What will you get with Rp. 15.000? A good meal, a pack of cigarettes, a bottle of beer or a cup of coffee in a nice cafe.

Travel Tips

  • Visa As a UK citizen, you can obtain 'Visa On Arrival' for US$ 25 (for a stay no longer than 30 days and another US$25 for 30 days extension) in Indonesian airports.
  • Clothing It's a tropical country, it is hot and humid. Wear loose clothes, but be modest in other islands than Bali or Lombok. It means hanging around with bikini and short shorts in Bali/Lombok is okay, but not in Sumatra or Java.
  • Be Safe Indonesian largest notes are Rp. 100.000 (around £7) Rp. 50.000 (around £3), don't just show people you have them in your pocket! You'll be more likely to be charged higher price or attract pickpockets.
  • Smile Indonesians are friendly, you'll make friends really easily if you smile and try to start a conversation.

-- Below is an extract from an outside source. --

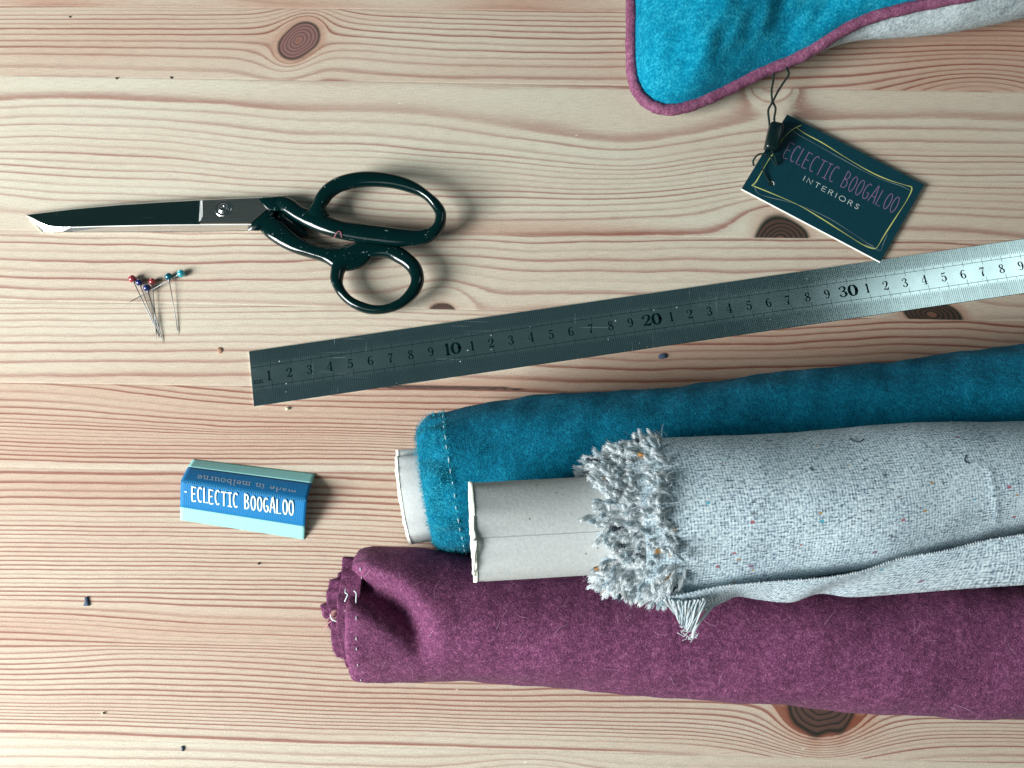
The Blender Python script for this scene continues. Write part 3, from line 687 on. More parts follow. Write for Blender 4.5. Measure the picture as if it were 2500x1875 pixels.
# ------------------------------------------------------------------ scissors
def build_scissors():
    t = thing('scissors', P(545, 520, 0), 'dressmaking shears with steel blades and chipped black enamel handles, lying closed on the table', 'scissors')
    # upper blade: polished plate with a bevel facing down the picture
    z1 = 0.0052; zb = 0.0012
    top = [(62, 525), (180, 511), (290, 501), (400, 494), (490, 489), (560, 486), (640, 483), (668, 494), (655, 513), (636, 528), (615, 547), (520, 547.5), (400, 548.5), (280, 551), (175, 554), (150, 554), (130, 553), (118, 551.5), (102, 544.5), (84, 534.5), (66.5, 525.5)]
    low = [(615, 562), (520, 563.5), (400, 564.5), (280, 565.5), (175, 566), (150, 566), (130, 566), (106, 565.2), (90, 550), (74, 536), (61, 526)]
    mb = MB()
    T = [P(u, v, z1 - (0.0012*max(0, (200-u))/140)) for u, v in top]
    L = [P(u, v, (z1-(0.0012*max(0, (200-u))/140)-0.0013) if u < 140 else max(zb, z1-0.0019-0.0021*min(1, (u-140)/200.))) for u, v in low]
    Bk = [P(u, v, zb) for u, v in top[:10]]
    V = T+L+Bk; nT = len(T); nL = len(L)
    f = [tuple(range(nT))[::-1]]
    mb.add(V, f, 0)
    # back walls under the spine
    fb = [(i, i+1, nT+nL+i+1, nT+nL+i) for i in range(9)]
    mb.add(V, fb, 0)
    fbv = []
    for j in range(nL-1): a = 10+j; fbv.append((a, nT+j, nT+j+1, a+1))
    mb.add(V, fbv, 1)
    blade = mb.build('blade', [M['blade'], M['bevel']], t, False)
    # spine highlight chamfer
    ch = MB()
    for (ua, va), (ub, vb) in zip(top[:6], top[1:7]):
        a = P(ua, va, z1-0.0002); b = P(ub, vb, z1-0.0002); a2 = P(ua, va-2.2, z1-0.0008); b2 = P(ub, vb-2.2, z1-0.0008)
        if ua < 100: a = P(ua, va, z1-0.0014); a2 = P(ua, va-1, z1-0.002)
        ch.add([a, b, b2, a2], [(0, 1, 2, 3)])
    for (ua, va), (ub, vb) in zip(top[10:14], top[11:15]):
        ch.add([P(ua, va, z1+0.00004), P(ub, vb, z1+0.00004), P(ub, vb+2.0, z1-0.0003), P(ua, va+2.0, z1-0.0003)], [(3, 2, 1, 0)])
    # step between the hollow blade and the flat ricasso
    ch.add([P(485.5, 541, z1+0.00005), P(489, 490, z1+0.00005), P(494, 489.5, z1+0.0009), P(495, 528, z1+0.0009), P(490, 538, z1+0.0008)], [(0, 1, 2, 3, 4)])
    ch.build('blade_chamfer', steel('honed edge steel', (0.9, 0.9, 0.88), 0.45), blade, False)
    ric = MB()
    poly = [(494, 489.5), (560, 486), (629, 484), (652, 511), (612, 545), (488, 546), (490, 538), (495, 528)]
    prism(ric, [tuple(P(u, v, z1+0.0009))[:2] for u, v in poly][::-1], z1-0.001, z1+0.0009)
    M['ricasso'] = steel('ricasso steel', (0.50, 0.50, 0.46), 0.22, 0, 0.1)
    ric.build('pivot_plate', M['ricasso'], blade, False)
    # the other blade lies underneath
    mb = MB()
    poly = [(70, 531), (104, 566.5), (200, 567), (400, 566), (604, 563.5), (640, 545), (640, 500), (300, 510)]
    prism(mb, [tuple(P(u, v, 0.001))[:2] for u, v in poly][::-1], 0.0002, 0.0011)
    mb.build('blade', M['bevel'], t, False)
    # screw: domed head in a dimple
    c = P(545, 509, z1+0.0009); sc = MB()
    prof = [(0.0036, 0.00005), (0.0033, 0.00045), (0.0029, 0.0005), (0.0025, 0.00025), (0.0021, 0.0003), (0.0019, 0.0010), (0.0013, 0.0014), (0.0009, 0.0014), (0.0006, 0.0010), (0.0, 0.0009)]
    ns_ = 28; V = [(c.x+r*math.cos(2*PI*j/ns_), c.y+r*math.sin(2*PI*j/ns_), c.z+z) for r, z in [(r*1.25, z) for r, z in prof] for j in range(ns_)]
    sc.add(V, grid_faces(len(prof), ns_, True)); sc.build('pivot_screw', M['screw'], t)
    # handles
    def sweep(mb, pairs, closed=False, k=5, sup=2.25):
        S = smooth_path(pairs, k, closed)
        pts = []; rad = []; fl = []
        for (ou, ov, iu, iv, z, hz) in S:
            a = P(ou, ov, z); b = P(iu, iv, z); pts.append((a+b)/2); rad.append((a-b).length/2); fl.append(hz)
        tube(mb, pts, rad, 18, 0, fl, True, closed, sup=sup)
    a = MB()
    sweep(a, [(655, 486, 662, 509, .0050, .0016), (670, 483, 672, 509, .0054, .0020), (693, 479, 684, 512, .0060, .0026), (711, 486, 700, 523, .0066, .0029), (733, 503, 726, 540, .0072, .0030),
              (758, 513, 760, 556, .0082, .0031), (792, 527, 794, 570, .0092, .0031), (824, 542, 838, 581, .0098, .0031), (870, 547, 880, 590, .0100, .0031),
              (925, 553, 932, 597, .0100, .0031), (975, 559, 980, 602, .0100, .0031), (1015, 562, 1018, 599, .0100, .0031), (1040, 559, 1052, 589, .0102, .0030)])
    sweep(a, [(1010, 602, 1001, 562, .0098, .0029), (1037, 596, 1030, 563, .0100, .0030), (1066, 581, 1045, 558, .0104, .0030), (1083, 559, 1059, 545, .0107, .0030), (1089.4, 532, 1063, 525.4, .0110, .0030),
              (1085.8, 514, 1059.3, 511, .0112, .0030), (1069, 491.6, 1045, 491.6, .0114, .0030), (1042, 465, 1023, 477, .0115, .0030), (1013, 446, 989, 464, .0115, .0030),
              (977, 432.5, 953, 455.5, .0114, .0030), (941, 425.3, 917, 451.8, .0113, .0030), (905, 423, 881, 452.3, .0111, .0030), (869, 425.3, 850, 458, .0109, .0030),
              (835, 434, 821, 467.5, .0106, .0030), (804, 449.4, 801, 484.4, .0103, .0030), (780, 472, 791.6, 503.7, .0099, .0031), (765, 494, 793, 513.3, .0095, .0031),
              (756, 508, 795, 528, .0090, .0031), (762, 530, 806, 542, .0088, .0028)])
    b_ = MB()
    sweep(b_, [(662, 521, 632, 556, .0040, .0018), (668, 527, 634, 561, .0046, .0024), (692, 543, 653, 581, .0054, .0030), (717, 566, 682, 600, .0058, .0031), (746, 588, 718, 616, .0062, .0031),
              (775, 601, 760, 630, .0066, .0031), (808, 606, 794, 642, .0070, .0031), (846, 603, 822, 660, .0073, .0031), (878, 595, 855, 655, .0075, .0030), (905, 590, 890, 636, .0077, .0029)], sup=2.5)
    sweep(b_, [(806, 677, 838.6, 672.5, .0078, .0030), (813, 701, 837.4, 691.7, .0078, .0030), (828, 725.5, 844.7, 708.6, .0079, .0030), (854, 747, 859, 725.5, .0080, .0029),
              (888, 761.7, 883, 738.8, .0082, .0029), (917, 766.5, 912, 746, .0084, .0029), (953, 761.7, 941, 744.8, .0086, .0029), (989, 747, 970, 732.7, .0088, .0030),
              (1018, 720.7, 989.3, 715.9, .0089, .0030), (1032.7, 694, 1001.4, 696.6, .0090, .0030), (1035, 672.5, 1002.6, 679.7, .0090, .0030), (1028, 648, 994, 660.4, .0089, .0030),
              (1011, 629, 977, 643.5, .0088, .0030), (984.5, 610, 953, 631.5, .0086, .0030), (932, 594, 929, 628, .0084, .0030), (886, 588, 892, 634, .0082, .0030), (848, 602, 862, 650, .0080, .0030), (815, 636, 846, 660, .0078, .0030)], True)
    def slab(mb, px, z0, z1, ins=1.6):
        cu = sum(p[0] for p in px)/len(px); cv = sum(p[1] for p in px)/len(px); n = len(px)
        def sh(p, k): d = math.hypot(p[0]-cu, p[1]-cv); return (p[0]+(cu-p[0])*k/d, p[1]+(cv-p[1])*k/d)
        V = [P(*p, z0) for p in px]+[P(*p, z1-0.0006) for p in px]+[P(*sh(p, ins*0.4), z1-0.0002) for p in px]+[P(*sh(p, ins), z1) for p in px]
        f = [tuple(range(3*n, 4*n))[::-1]]
        for L in (0, n, 2*n):
            for i in range(n): f.append((L+i, L+n+i, L+n+(i+1) % n, L+(i+1) % n))
        mb.add(V, f)
    slab(a, [(629, 484), (660, 481), (697, 477.5), (712, 487), (706, 503), (690, 514), (668, 516), (652, 511)], 0.0010, 0.0078, 2.5)
    a.build('handle', M['black_enamel'], t)
    slab(b_, [(655, 511.5), (671, 519), (660, 535), (632, 563.5), (604, 563), (614, 547)], 0.0003, 0.0068)
    slab(b_, [(664, 512), (690, 512), (722, 536), (748, 560), (752, 578), (738, 582), (700, 562), (660, 530)], 0.0008, 0.0046)
    b_.build('handle', M['black_enamel'], t)
    # pink thread caught on the handle
    th = MB(); path = [P(815, 581, .012), P(820, 572, .0135), P(826, 565, .0138), P(832, 568, .0135), P(834, 580, .012)]
    tube(th, [Vector(p) for p in smooth_path([tuple(p) for p in path], 5)], 0.00022, 6)
    o = th.build('thread', M['pinkthread']); tag(o, 'tiny curl of pink thread caught on the black scissor handle', 'thread')
build_scissors()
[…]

  • Expect Attention You are exotic to Indonesian's eyes as you look different from Indonesians. People will stare at you and tell you how beautiful you are. You'll either be happy for the attention or feel uncomfortable.
  • Bargain and Haggle If you go to traditional markets, try haggling to save money. Start going down to half of the price given to you and haggle with a huge smile for higher success rate. Try making the seller like you by being friendly, but be careful not to fall for the 'tourist fare'.